Corrington argues that what drives human culture is “the human psyche in search of itself in the multiplicity of its forms, dimensions, and possibilities—and the loving and fearing tension within that psyche toward the divine ground.” Corrington returns to the idea that studying symbolic orders in different times and places reveals the commonalities between disparate peoples and cultures: “Whether we probe the roots of high civilizations or purportedly ‘primitive’ cultures, the result is the same: the foundations of human order are invariant: The society in question either represents itself as mirroring the order of the cosmos, the society of the gods, or expresses itself as that existential ground upon which gods and men interact with one another, the business of men and gods inextricably fused.” Understood this way, the political order of any given society can be explained as a reflection of metaxy, that state between the human and the divine whereby humans attempt to organize themselves in keeping with their beliefs about the nature of the divine and its order.

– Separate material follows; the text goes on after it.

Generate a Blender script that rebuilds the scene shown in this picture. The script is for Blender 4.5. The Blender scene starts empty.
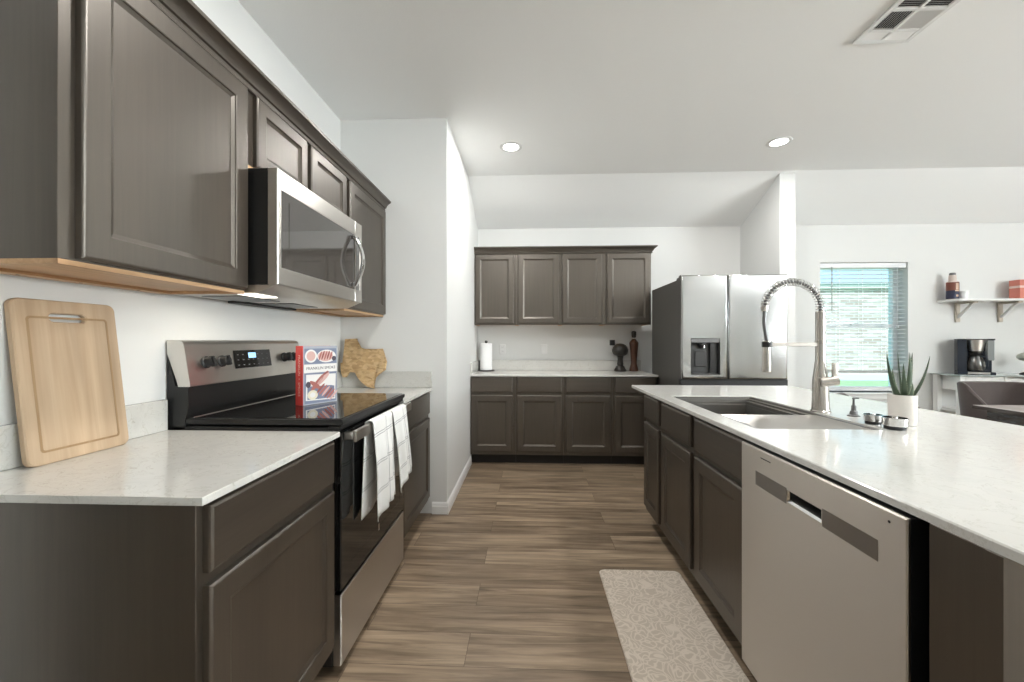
import bpy, bmesh, math, random
from mathutils import Vector, Matrix

random.seed(7)
S = bpy.context.scene
C = S.collection
PI = math.pi

# ------------------------------------------------------------------ camera, world, light, exposure
cam_data = bpy.data.cameras.new('camera')
cam_data.lens = 36 * 405 / 1024
cam_data.sensor_width = 36
cam_data.clip_start = 0.02
cam = bpy.data.objects.new('camera', cam_data)
C.objects.link(cam)
cam.location = (0, 0, 1.25)
cam.rotation_euler = (PI / 2, 0, math.radians(2.404))
S.camera = cam

S.view_settings.view_transform = 'Standard'
S.view_settings.look = 'None'
S.view_settings.gamma = 1
S.view_settings.use_curve_mapping = False
S.view_settings.exposure = 0.2

world = bpy.data.worlds.new('sky')
S.world = world
world.use_nodes = True
bg = world.node_tree.nodes['Background']
bg.inputs[0].default_value = (0.50, 0.78, 1.0, 1)
bg.inputs[1].default_value = 1.45

sun_data = bpy.data.lights.new('sun', 'SUN')
sun_data.energy = 6.0
sun_data.angle = math.radians(1)
sun = bpy.data.objects.new('sun', sun_data)
C.objects.link(sun)
sun.rotation_euler = (math.radians(48), 0, math.radians(35))

def area_light(name, loc, rot, sx, sy, power, col=(1, 1, 1), disk=False, spread=None):
    d = bpy.data.lights.new(name, 'AREA')
    d.shape = 'DISK' if disk else 'RECTANGLE'
    d.size = sx
    if not disk:
        d.size_y = sy
    d.energy = power
    d.color = col
    if spread:
        d.spread = spread
    o = bpy.data.objects.new(name, d)
    C.objects.link(o)
    o.location = loc
    o.rotation_euler = rot
    return o

# daylight lamps added at unseen right-hand windows, tilted up to brighten the ceiling
WIN_R = (-2.7, -0.6)
DAY_POWER = 440
for wy in WIN_R:
    area_light('daylight', (7.0, wy, 1.70), (0, math.radians(90 + 64), 0), 1.5, 1.7, DAY_POWER, (0.93, 0.98, 1.0))

CANS = [(-0.15, 3.366), (2.026, 3.373), (-0.15, 1.42), (2.026, 1.42)]
CAN_POWER = 16

# ------------------------------------------------------------------ materials
def new_mat(name):
    m = bpy.data.materials.new(name)
    m.use_nodes = True
    nt = m.node_tree
    return m, nt, nt.nodes['Principled BSDF']

def plain(name, col, rough=0.5, metal=0.0, spec=0.5, emit=None, estr=0, trans=0, ior=1.45, alpha=1, coat=0):
    m, nt, b = new_mat(name)
    b.inputs['Base Color'].default_value = (*col, 1)
    b.inputs['Roughness'].default_value = rough
    b.inputs['Metallic'].default_value = metal
    b.inputs['Specular IOR Level'].default_value = spec
    b.inputs['IOR'].default_value = ior
    b.inputs['Transmission Weight'].default_value = trans
    b.inputs['Coat Weight'].default_value = coat
    if emit:
        b.inputs['Emission Color'].default_value = (*emit, 1)
        b.inputs['Emission Strength'].default_value = estr
    return m

def N(nt, t, **kw):
    n = nt.nodes.new(t)
    for k, v in kw.items():
        setattr(n, k, v)
    return n

def coords(nt, scale, rand=True, rot=(0, 0, 0)):
    tc = N(nt, 'ShaderNodeTexCoord')
    mp = N(nt, 'ShaderNodeMapping')
    mp.inputs['Scale'].default_value = scale
    mp.inputs['Rotation'].default_value = rot
    if rand:
        oi = N(nt, 'ShaderNodeObjectInfo')
        mul = N(nt, 'ShaderNodeMath', operation='MULTIPLY')
        mul.inputs[1].default_value = 37.0
        nt.links.new(oi.outputs['Random'], mul.inputs[0])
        add = N(nt, 'ShaderNodeVectorMath', operation='ADD')
        nt.links.new(tc.outputs['Object'], add.inputs[0])
        nt.links.new(mul.outputs[0], add.inputs[1])
        nt.links.new(add.outputs[0], mp.inputs['Vector'])
    else:
        nt.links.new(tc.outputs['Object'], mp.inputs['Vector'])
    return mp.outputs[0]

def noise(nt, vec, scale=1.0, detail=4, rough=0.55, dist=0.0):
    n = N(nt, 'ShaderNodeTexNoise')
    n.inputs['Scale'].default_value = scale
    n.inputs['Detail'].default_value = detail
    n.inputs['Roughness'].default_value = rough
    n.inputs['Distortion'].default_value = dist
    nt.links.new(vec, n.inputs['Vector'])
    return n.outputs['Fac']

def ramp(nt, fac, stops):
    r = N(nt, 'ShaderNodeValToRGB')
    els = r.color_ramp.elements
    while len(els) < len(stops):
        els.new(0.5)
    for e, (p, c) in zip(els, stops):
        e.position = p
        e.color = (*c, 1) if len(c) == 3 else c
    nt.links.new(fac, r.inputs[0])
    return r.outputs[0]

def mix(nt, a, b, fac, mode='MIX'):
    n = N(nt, 'ShaderNodeMix', data_type='RGBA', blend_type=mode)
    for sock, v in ((n.inputs[0], fac), (n.inputs[6], a), (n.inputs[7], b)):
        if isinstance(v, (int, float)):
            sock.default_value = v
        elif isinstance(v, tuple):
            sock.default_value = (*v, 1)
        else:
            nt.links.new(v, sock)
    return n.outputs[2]

def bump(nt, b, h, strength, dist=0.002):
    n = N(nt, 'ShaderNodeBump')
    n.inputs['Strength'].default_value = strength
    n.inputs['Distance'].default_value = dist
    nt.links.new(h, n.inputs['Height'])
    nt.links.new(n.outputs[0], b.inputs['Normal'])

def wood(name, dark, light, axis, rough=0.36, fine=70, coarse=6, bstr=0.12, spec=0.5, coat=0.0):
    m, nt, b = new_mat(name)
    sc = [fine, fine, fine]
    sc['XYZ'.index(axis)] = fine / 28
    g = noise(nt, coords(nt, tuple(sc)), 1, 5, 0.6, 0.4)
    sc2 = [coarse, coarse, coarse]
    sc2['XYZ'.index(axis)] = coarse / 5
    g2 = noise(nt, coords(nt, tuple(sc2)), 1, 3, 0.5, 0.3)
    a = ramp(nt, g, [(0.3, dark), (0.72, light)])
    k = ramp(nt, g2, [(0.3, (0.72, 0.72, 0.72)), (0.75, (1.15, 1.15, 1.15))])
    nt.links.new(mix(nt, a, k, 1.0, 'MULTIPLY'), b.inputs['Base Color'])
    b.inputs['Roughness'].default_value = rough
    b.inputs['Specular IOR Level'].default_value = spec
    if coat:        # thick satin varnish, its gloss tinted by the stain
        b.inputs['IOR'].default_value = 2.0
        b.inputs['Specular Tint'].default_value = (1.0, 0.925, 0.83, 1)
        b.inputs['Roughness'].default_value = 0.40
    bump(nt, b, g, bstr, 0.001)
    return m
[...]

The understanding of human place in the world in relation to the divine is, according to Corrington, the humanities. Corrington critiques Eliot’s notion of an ideal order, but credits Eliot for what Eliot’s theory discloses, to wit, the organizing possibility of symbols to convey experiential realities: “Eliot’s earlier critical expression of an ideal order is thus discovered to be an inadequate but evocative symbolism which has, even as a poem might, invited us to probe the experience symbolized and rectify, through analysis of the symbolisms, the precise character of the experience.” Corrington again calls for the recovery of the humanities, not for the sake of any divisive telos or ideological goal, but instead for the unifying potential of an experiential and symbolic understanding of human purpose over time and in disparate places.